Uma das (poucas) vantagens que adquirimos atingindo a senectude, digamos assim, é a de conferir aos acontecimentos uma certa previsibilidade. As coisas acontecidas, testemunhadas ou de alguma forma remota conhecidas, vão se acumulando, até restar, para acontecer, não muita coisa absolutamente nova ou espantosa no universo humano. Fora o que é tecnológico, logo de alguma forma descartável, pouca coisa tida como novidade costuma ocorrer sob o sol ou nas caladas. Uma sonda espacial que pousa em um cometa é um feito, um acontecimento. Mas as paixões humanas não mudam.

Uma de minhas mais remotas lembranças é de 1945, no fim da Segunda Guerra Mundial (1939-1945). Meu pai mostrava a um amigo uma fotografia, numa revista ou jornal, não me lembro bem, de um homem muito magro, que parecia dormir, sentado em uma cadeira. Meu pai falava revoltado sobre o castigo que merecia quem fazia aquilo. Perguntei se o homem estava dormindo e ele me respondeu que não. Estava morto. De fome. Tinham deixado que ele morresse de fome. “Quem deixou?”, perguntei. “Hitler”, respondeu meu pai, embora esse nome nada dissesse a um garoto de 8 anos, que eu era então.

Mas foi um impacto saber que alguém faria outro morrer de fome, e logo de fome, algo tão ruim, que as mães evitavam que nós experimentássemos por uma hora sequer. Só tempos depois fui saber que se tratava de foto de um prisioneiro, judeu provavelmente, morto de inanição num dos campos de concentração tomados pelos aliados.

Nada há de novidade, nas guerras que hoje fazem tremer o Oriente Médio: se não fazem morrer de fome alguns inimigos, hoje podem degolá-los em público. Pouco ou nada muda, nas relações humanas.
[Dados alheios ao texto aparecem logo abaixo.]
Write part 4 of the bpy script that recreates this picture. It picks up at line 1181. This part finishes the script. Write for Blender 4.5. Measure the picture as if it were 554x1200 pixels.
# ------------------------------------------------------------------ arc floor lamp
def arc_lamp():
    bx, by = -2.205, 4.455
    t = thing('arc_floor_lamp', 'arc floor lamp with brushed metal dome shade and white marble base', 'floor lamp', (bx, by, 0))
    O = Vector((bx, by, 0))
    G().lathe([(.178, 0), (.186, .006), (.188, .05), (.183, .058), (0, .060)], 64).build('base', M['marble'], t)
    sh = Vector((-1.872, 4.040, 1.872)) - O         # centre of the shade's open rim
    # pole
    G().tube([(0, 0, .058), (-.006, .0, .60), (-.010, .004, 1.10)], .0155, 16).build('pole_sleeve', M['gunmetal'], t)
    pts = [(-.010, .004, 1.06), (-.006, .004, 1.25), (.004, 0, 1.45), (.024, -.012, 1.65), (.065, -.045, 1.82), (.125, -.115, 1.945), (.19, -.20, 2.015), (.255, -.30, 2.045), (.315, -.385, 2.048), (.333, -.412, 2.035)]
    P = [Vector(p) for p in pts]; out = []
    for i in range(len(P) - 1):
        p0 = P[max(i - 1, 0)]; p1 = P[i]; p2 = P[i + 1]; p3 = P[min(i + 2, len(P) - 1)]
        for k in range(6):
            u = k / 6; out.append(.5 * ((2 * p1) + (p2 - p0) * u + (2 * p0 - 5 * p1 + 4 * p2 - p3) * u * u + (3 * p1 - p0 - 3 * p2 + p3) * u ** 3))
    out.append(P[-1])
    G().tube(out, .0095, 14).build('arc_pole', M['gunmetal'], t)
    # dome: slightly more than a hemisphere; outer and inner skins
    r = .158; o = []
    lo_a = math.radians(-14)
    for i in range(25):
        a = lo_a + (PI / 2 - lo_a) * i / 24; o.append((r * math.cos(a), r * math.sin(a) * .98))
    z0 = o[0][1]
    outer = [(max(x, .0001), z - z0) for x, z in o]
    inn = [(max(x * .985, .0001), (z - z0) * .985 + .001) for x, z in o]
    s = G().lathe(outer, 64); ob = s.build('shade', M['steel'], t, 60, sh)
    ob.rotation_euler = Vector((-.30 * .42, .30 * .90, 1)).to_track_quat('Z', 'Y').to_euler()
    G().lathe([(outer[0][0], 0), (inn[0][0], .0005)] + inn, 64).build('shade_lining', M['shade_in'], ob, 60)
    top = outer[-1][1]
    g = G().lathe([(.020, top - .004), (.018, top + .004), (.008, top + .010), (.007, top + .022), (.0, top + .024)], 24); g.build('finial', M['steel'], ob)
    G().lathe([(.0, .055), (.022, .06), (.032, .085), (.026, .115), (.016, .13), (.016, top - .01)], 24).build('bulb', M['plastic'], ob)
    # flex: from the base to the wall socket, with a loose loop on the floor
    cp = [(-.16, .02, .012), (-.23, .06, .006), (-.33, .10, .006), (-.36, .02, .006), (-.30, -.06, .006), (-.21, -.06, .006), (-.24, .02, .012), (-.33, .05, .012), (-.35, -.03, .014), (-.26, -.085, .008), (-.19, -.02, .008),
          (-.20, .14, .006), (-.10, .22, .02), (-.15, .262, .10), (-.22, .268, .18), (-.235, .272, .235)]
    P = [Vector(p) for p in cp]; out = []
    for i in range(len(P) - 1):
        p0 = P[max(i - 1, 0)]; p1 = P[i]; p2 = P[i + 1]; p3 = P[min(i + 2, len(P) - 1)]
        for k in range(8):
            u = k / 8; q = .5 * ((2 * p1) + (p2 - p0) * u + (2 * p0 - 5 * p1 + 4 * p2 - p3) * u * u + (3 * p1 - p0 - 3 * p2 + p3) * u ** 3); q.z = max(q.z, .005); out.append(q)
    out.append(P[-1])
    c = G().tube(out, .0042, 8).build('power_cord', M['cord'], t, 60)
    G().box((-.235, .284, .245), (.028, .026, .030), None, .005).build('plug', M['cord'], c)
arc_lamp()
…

Apenas o retrato no jornal, impresso meses após ter sido revelado, é substituído hoje pela imagem quase instantânea que o satélite transmite para nosso computador.

A Alemanha, com enorme capacidade de soerguimento, construiu, depois da destruição da Segunda Guerra, uma das democracias mais ricas e socialmente justas da Terra. E não foi fácil, pois apenas um quarto de século atrás ainda estava dividida, e a metáfora da divisão era o Muro de Berlim, atrás do qual outros Hitlers ainda subjugavam e infligiam sofrimento a boa parte dos alemães.

Se a Alemanha deve a si mesma a reconstrução e o alto padrão econômico e social que seu povo hoje ostenta, o mundo deve a ela a mais cabal demonstração de fracasso do sistema comunista de governo, que provocou não só a liberdade alemã, mas o efeito dominó em todo o Leste Europeu e a desmoralização comunista no mundo. Nada mais devastador para o comunismo do que comparar a marcha das duas Alemanhas: a Ocidental, saída da ditadura nazista para a democracia, pujante, cada vez mais próspera e livre, proporcionando à sua população bens materiais em abundância, educação e saúde no mais alto grau. A Oriental, que havia apenas trocado a ditadura hitlerista por sua irmã stalinista, autoritária, estagnada, desabastecida, coagida pelos órgãos de espionagem interna, policialesca, cada vez mais atrasada e soturna. Dois modelos. E ainda existe quem prefira o se­gundo. A queda do Muro de Berlim, que completou 25 anos, deveria ser comemorada mundialmente.